TAXI TO THE DARK SIDE
Directed by Alex Gibney. May 16-22. Metro Cinema (Zeidler Hall, The Citadel).
4 stars
December 2002 was a particularly unlucky time for a taxi driver from rural Afghanistan named Dilawar. The young cabbie was carrying a fare toward his hometown of Yakubi when he was stopped at a U.S. Army checkpoint and identified as a suspect in a rocket attack on the encampment earlier that day. He and his three passengers were arrested and transported to Bagram Airbase for interrogation by an American Army unit.
Five days later, Dilawar was dead.
The other occupants of the cab got off relatively easy—they were deemed “high-value detainees” and “renditioned” to the U.S. army base in Guantánamo Bay, Cuba for another 15 months of interrogation, even though American forces eventually determined that the rocket attack of which they were accused was actually perpetrated by the same Afghani commander who turned them over to U.S. forces as suspects.
During his time at Bagram, Dilawar was subjected to “interrogation techniques” that included sleep deprivation, forced standing (he was suspended from the ceiling of his cell by his wrists), and repeated “non-lethal” blows to his legs administered by a rotating crew of beefy U.S. soldiers. An autopsy revealed that, had Dilawar survived the physical abuse that precipitated his death, it would have been necessary to amputate his legs. Shortly after his death, the commander of intelligence operations received a new assignment: to oversee the interrogation of detainees at Abu Ghraib Prison in Baghdad... but not before she was decorated for valour in the service of her country.
So who was to blame for the torture and murder of this innocent man—one of tens of thousands of detainees who have been “processed” by U.S. and coalition forces in the prosecution of wars in Afghanistan and Iraq? Documentarian Alex
Gibney (Enron: The Smartest Guys in the Room) uses Dilawar’s unfortunate story to explore how torture
and mistreatment of detainees became the official policy of the American government in Taxi to the Dark Side, the winner of this year’s Oscar for Best Documentary Feature and compulsory viewing for anyone
unfamiliar with the term “banality of evil.”

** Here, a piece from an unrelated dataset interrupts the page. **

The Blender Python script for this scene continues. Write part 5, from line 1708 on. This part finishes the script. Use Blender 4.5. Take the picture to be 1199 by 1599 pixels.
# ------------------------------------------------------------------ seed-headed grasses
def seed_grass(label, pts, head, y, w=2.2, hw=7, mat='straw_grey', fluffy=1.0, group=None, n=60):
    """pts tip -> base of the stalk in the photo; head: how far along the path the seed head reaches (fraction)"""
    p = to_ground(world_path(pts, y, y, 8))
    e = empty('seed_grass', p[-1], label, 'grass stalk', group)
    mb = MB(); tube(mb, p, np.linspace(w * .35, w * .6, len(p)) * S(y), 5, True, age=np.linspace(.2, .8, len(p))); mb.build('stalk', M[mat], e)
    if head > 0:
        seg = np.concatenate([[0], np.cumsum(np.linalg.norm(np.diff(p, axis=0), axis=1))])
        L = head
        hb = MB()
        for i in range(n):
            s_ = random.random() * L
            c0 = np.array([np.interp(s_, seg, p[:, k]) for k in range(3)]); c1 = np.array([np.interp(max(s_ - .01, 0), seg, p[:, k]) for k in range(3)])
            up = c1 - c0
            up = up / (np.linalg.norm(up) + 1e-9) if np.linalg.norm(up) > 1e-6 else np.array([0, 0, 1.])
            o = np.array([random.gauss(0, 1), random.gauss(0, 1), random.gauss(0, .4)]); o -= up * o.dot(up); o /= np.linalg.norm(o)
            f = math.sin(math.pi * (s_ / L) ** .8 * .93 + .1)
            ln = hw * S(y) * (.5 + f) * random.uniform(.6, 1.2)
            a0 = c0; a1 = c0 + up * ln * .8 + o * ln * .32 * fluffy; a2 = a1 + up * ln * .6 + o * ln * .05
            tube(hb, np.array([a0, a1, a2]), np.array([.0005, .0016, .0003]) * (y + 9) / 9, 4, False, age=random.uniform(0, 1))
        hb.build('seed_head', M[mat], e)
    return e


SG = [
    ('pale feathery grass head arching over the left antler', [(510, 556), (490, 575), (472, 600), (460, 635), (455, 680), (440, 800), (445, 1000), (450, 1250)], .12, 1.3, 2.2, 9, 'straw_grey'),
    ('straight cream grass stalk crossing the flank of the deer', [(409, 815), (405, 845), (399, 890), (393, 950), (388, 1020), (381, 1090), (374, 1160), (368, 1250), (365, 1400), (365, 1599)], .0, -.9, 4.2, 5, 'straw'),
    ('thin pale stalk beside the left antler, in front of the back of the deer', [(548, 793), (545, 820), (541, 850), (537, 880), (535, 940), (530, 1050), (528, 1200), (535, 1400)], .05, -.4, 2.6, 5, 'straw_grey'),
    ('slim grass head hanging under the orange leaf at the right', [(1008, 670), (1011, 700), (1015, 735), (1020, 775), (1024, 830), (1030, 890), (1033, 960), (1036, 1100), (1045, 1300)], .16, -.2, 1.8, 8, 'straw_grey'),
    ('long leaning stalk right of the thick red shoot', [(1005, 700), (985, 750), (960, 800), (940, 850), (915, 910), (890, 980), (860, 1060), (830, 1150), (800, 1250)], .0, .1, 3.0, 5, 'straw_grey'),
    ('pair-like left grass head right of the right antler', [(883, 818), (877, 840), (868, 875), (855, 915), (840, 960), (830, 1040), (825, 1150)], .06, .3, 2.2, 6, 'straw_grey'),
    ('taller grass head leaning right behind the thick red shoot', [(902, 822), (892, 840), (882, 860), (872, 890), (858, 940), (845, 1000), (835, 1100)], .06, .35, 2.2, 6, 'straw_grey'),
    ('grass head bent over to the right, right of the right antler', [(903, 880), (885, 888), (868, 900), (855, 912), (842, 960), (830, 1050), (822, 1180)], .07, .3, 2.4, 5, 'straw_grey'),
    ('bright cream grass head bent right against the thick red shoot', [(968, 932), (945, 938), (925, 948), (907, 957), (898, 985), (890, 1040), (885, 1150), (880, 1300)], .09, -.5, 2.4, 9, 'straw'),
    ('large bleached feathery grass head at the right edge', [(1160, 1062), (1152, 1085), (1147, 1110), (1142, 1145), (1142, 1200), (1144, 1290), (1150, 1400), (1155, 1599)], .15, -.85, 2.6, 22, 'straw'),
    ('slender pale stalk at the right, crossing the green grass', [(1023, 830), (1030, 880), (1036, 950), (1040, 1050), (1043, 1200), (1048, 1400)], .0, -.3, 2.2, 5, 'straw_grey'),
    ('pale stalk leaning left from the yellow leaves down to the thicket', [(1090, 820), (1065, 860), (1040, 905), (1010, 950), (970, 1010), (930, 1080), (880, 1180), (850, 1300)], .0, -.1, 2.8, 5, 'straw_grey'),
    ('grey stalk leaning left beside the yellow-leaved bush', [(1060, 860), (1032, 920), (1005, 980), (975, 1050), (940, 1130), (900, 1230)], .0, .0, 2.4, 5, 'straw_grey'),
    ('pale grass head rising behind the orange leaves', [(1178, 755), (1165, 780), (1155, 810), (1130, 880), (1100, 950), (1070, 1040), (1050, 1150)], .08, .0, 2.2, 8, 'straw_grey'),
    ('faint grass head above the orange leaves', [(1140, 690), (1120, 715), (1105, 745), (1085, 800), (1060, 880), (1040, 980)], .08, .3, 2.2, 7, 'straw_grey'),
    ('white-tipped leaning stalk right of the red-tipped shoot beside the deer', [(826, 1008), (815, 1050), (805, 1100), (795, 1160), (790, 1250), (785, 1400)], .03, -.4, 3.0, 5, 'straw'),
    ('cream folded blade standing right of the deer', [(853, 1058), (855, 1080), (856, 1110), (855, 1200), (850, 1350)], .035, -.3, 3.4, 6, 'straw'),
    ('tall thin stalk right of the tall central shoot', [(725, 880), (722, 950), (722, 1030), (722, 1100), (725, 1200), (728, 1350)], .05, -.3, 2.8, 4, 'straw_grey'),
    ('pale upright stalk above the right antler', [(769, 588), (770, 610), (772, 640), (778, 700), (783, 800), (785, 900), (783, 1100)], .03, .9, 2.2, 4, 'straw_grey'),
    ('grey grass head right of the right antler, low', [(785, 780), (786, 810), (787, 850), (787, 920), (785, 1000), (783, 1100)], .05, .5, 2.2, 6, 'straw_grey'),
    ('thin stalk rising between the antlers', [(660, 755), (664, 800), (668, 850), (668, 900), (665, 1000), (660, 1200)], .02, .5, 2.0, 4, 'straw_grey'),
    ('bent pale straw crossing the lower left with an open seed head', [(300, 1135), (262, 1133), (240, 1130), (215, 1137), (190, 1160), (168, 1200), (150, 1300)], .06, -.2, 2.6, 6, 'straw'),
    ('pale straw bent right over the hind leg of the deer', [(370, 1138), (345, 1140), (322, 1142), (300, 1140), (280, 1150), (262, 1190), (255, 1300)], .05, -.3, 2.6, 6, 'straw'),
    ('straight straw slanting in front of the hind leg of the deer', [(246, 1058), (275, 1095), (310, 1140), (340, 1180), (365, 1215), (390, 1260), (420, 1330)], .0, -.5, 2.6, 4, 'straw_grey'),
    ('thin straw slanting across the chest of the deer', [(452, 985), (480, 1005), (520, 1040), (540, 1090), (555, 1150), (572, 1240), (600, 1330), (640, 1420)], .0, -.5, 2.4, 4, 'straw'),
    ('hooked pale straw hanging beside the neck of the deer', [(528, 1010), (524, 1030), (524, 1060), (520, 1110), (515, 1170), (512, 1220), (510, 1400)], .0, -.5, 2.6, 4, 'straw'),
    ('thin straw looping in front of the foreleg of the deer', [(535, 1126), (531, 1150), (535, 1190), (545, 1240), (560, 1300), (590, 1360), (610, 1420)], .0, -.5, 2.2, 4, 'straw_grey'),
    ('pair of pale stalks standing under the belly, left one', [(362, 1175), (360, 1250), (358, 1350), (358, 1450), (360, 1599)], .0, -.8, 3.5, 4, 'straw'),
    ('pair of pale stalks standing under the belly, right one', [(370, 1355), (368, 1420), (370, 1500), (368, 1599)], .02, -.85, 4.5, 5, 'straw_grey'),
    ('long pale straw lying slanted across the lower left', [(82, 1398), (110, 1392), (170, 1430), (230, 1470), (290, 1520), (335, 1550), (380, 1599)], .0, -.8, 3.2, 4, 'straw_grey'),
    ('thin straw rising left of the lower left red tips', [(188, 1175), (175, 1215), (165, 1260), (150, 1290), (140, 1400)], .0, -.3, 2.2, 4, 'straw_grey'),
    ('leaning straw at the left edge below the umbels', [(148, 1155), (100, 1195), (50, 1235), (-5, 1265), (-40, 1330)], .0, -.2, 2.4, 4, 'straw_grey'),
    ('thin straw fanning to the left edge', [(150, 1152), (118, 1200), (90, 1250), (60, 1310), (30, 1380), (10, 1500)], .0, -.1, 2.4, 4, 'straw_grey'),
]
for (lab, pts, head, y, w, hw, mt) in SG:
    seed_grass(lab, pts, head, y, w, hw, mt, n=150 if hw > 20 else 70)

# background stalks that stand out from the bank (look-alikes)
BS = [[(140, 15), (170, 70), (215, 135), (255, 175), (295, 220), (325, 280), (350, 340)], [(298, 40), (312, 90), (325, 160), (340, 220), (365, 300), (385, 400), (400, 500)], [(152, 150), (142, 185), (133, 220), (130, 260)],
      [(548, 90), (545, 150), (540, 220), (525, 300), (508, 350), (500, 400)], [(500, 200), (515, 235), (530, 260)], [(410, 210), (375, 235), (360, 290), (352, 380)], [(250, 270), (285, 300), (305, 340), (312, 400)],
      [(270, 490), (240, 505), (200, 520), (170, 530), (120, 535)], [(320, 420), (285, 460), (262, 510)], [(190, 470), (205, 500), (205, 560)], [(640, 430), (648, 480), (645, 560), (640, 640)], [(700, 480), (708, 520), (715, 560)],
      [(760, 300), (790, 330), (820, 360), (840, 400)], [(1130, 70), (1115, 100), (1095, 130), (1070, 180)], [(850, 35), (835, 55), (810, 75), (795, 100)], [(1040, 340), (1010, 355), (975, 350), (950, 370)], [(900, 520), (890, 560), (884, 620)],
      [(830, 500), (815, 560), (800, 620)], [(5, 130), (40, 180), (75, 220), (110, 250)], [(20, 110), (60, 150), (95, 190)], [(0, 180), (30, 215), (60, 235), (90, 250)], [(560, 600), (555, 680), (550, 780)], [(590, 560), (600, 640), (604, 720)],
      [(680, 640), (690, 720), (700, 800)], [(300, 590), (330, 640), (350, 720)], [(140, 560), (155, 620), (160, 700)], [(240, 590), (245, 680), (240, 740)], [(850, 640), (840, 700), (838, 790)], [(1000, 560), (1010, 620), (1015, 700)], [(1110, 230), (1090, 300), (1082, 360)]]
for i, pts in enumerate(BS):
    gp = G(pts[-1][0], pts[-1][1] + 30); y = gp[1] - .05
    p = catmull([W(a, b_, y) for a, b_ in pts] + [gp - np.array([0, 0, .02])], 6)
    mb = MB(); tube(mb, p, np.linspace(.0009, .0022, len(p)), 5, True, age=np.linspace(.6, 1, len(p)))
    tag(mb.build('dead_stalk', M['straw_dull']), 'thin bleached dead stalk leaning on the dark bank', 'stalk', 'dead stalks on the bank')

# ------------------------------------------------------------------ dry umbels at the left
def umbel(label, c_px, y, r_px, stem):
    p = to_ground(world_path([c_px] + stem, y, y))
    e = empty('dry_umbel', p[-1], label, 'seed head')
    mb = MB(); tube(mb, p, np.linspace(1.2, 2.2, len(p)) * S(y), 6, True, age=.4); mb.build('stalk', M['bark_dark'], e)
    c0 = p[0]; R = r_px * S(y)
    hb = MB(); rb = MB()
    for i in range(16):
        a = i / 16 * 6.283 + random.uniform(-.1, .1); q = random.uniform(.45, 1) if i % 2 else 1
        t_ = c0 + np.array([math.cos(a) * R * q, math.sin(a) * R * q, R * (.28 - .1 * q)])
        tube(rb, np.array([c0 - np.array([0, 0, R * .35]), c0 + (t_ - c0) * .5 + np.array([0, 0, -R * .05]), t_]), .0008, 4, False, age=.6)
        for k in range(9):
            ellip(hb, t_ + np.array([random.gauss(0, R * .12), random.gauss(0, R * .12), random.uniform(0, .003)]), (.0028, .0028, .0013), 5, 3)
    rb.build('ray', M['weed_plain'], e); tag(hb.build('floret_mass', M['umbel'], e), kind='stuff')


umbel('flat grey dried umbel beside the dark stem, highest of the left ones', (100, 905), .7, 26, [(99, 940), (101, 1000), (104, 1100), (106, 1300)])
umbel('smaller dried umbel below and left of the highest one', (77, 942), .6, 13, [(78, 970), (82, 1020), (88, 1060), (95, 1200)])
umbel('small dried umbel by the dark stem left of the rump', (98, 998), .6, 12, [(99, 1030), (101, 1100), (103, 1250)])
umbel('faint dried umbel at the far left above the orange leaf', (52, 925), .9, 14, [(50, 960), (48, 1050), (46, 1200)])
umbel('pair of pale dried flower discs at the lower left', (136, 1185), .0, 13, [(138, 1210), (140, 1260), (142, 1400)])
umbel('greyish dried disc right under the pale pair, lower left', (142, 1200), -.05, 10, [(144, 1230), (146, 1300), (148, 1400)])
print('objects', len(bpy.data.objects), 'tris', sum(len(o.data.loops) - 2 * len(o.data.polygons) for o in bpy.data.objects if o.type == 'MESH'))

The official explanation has always been that the atrocities of Abu Ghraib were the work of “a few bad apples” and that the United States “does not torture,” but Taxi to the Dark Side decodes the bureaucratic language, legalistic hair-splitting, and obfuscation that the White House used to not only steamroller the Geneva Conventions’ definitions of acceptable treatment of prisoners of war, but to thoroughly cover their asses lest anyone ever try to prosecute the U.S. executive branch for war crimes. In a particularly chilling soundbite, for example, former Justice Department legal counsel John Yoo calmly explains how the president might be able to conjure legally defensible reasons for crushing the testicles of a detainee’s child in the name of national security.
Though Taxi to the Dark Side is packed with disturbing imagery—some of which will be familiar to anyone who has followed the Abu Ghraib scandal in the media—and repugnant notions, Gibney’s style is the very opposite of Michael Moore’s first-person rabble-rousing or Morgan Spurlock’s stunt documentarianism, approaches that must be very tempting to any nonfiction filmmaker, given their popularity with moviegoers.
Instead, Gibney coolly musters expert opinions, eyewitness testimony of U.S. soldiers involved in interrogating detainees, official documents, and the public pronouncements of the architects of American interrogation policy (Cheney, Rumsfeld, Gonzales, Yoo) to examine the rationalizations for the increasingly inhumane treatment of people who, at the time of their capture, haven’t been proven guilty of anything. It may have been the soldiers on the ground who were too vigourous in their application of interrogation techniques, but Gibney exposes how the tacit approval—indeed, the pressure—to extract information from “enemy combatants” by any means necessary came from the uppermost links in the chain of command. Naturally, only the soldiers were held culpable.
The gut-wrenching irony is that the intelligence derived from torture is often of little or no value because detainees will tell their interrogators whatever they want to hear to make the torture stop. When former Secretary of State Colin Powell told the UN General Assembly there was irrefutable proof Saddam Hussein was training al-Qaeda prior to 9/11, he was repeating an untruth blurted out by a detainee during waterboarding, the controversial interrogation technique that simulates drowning. A few months later, that piece of “intelligence” was officially rescinded as having no basis in fact, even though various U.S. officials continued to uttered it in public.
To be sure, Gibney’s film is a very rough ride for the way it connects matters of policy to their horrific real-world impacts—policies that serve no purpose other than allowing politicians to look tough before a thoroughly terrified electorate. Even if time can somehow efface the cumulative blight of the Bush Jr. years, Taxi to the Dark Side will remain a haunting and profound warning against the dangers of answering evil with evil, couched though it may be in legalistic jargon and bland euphemism.